Scrap Prices North America

Miller on scrap: The corporatization of the US, Canadian recycling industry

Written by Stephen Miller


When I started in the scrap business many years ago as a rookie trader in Luria’s Cleveland office, I saw an industry composed of family-owned businesses stretching across a great industrial nation. The men and women who owned these businesses were of a true entrepreneurial breed. The families who founded these recycling concerns at the turn of the last century worked their way up from rag collectors and garbage handlers. And they built a multibillion-dollar industry. It was a great example of a free market. Today, ferrous and non-ferrous scrap are a true natural resource, and its availability has helped the North American steel industry evolve into what it is today.

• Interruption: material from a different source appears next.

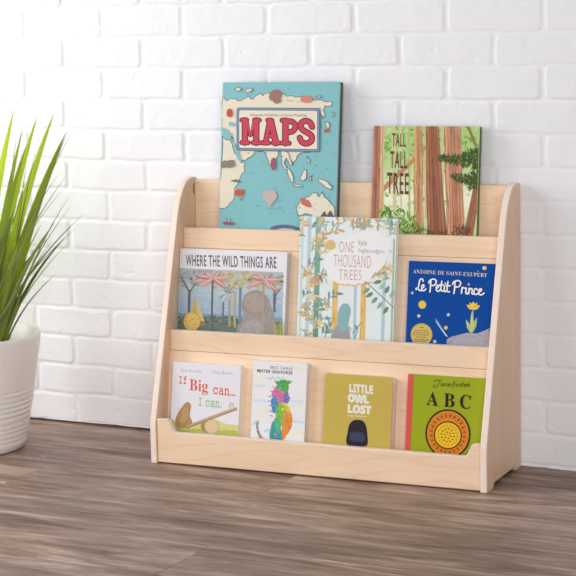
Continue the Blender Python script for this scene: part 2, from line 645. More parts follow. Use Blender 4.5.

The leaders of the scrap industry in the era after World War II were quite powerful. They worked with the steel industry on an equal level, and sought pricing for their products that had to be fair for both sides. If it wasn’t, they did not flinch and would make their case for their point of view. I remember one instance when a mill told Lou Miller, the owner of Columbia Iron and Metal, to bid the Fisher Body Industrial bundles at too cheap of a price given market conditions. He responded by buying them for his own account at a higher price. After that, we could tell what the scrap market would do the next month by driving by Columbia’s Girard, Ohio, yard and viewing the piles of scrap. I cannot imagine this could happen today.

In the mid-1990s, several Wall Street-type companies decided to start to acquire significant scrap operations. These numerous acquirers started to roll up scores of scrap dealers and brokers at prices that wouldn’t have seemed possible just a few years earlier. It provided these family-owned businesses a magnificent way to cash out – and they did. So, we had a mishmash of scrapyards now under a few large acquirers. They stated their aim was to be partners with the steel industry, even though they weren’t specifically invited. They truly did not understand how business was conducted in our industry. Price talks and everything else is just conversation. And what happened? Most of these new scrap conglomerates went into some form of bankruptcy eventually. Sadly, some steelmakers didn’t do much better.

So where are we today after their reorganization? The successful steelmakers in the early 2000s started to acquire several large dealer/brokers that had multiple scrap-processing facilities and trading operations. This gave these mills a powerful tool to control their supply of scrap. They now control ~30% of the output of the scrap industry, and that figure is growing. It gives them a bigger stick in pushing their pricing onto the trade.

Of late, monthly pricing doesn’t become official until after the 1Oth of each month. During that time, dealers continue to ship their scrap into the mills on the notorious “to be determined” (TBD) order. After all, dealers need to keep the customers supplied with scrap while the jockeying of prices goes back and forth. Finally, the mills fill in the blanks and a dealer is stuck with the price, whether the dealer likes it or not.

The leaders from the previous era would never do business like this. Things had to have a fairness to them or they wouldn’t go for it. This is what’s missing today on our side of the ledger.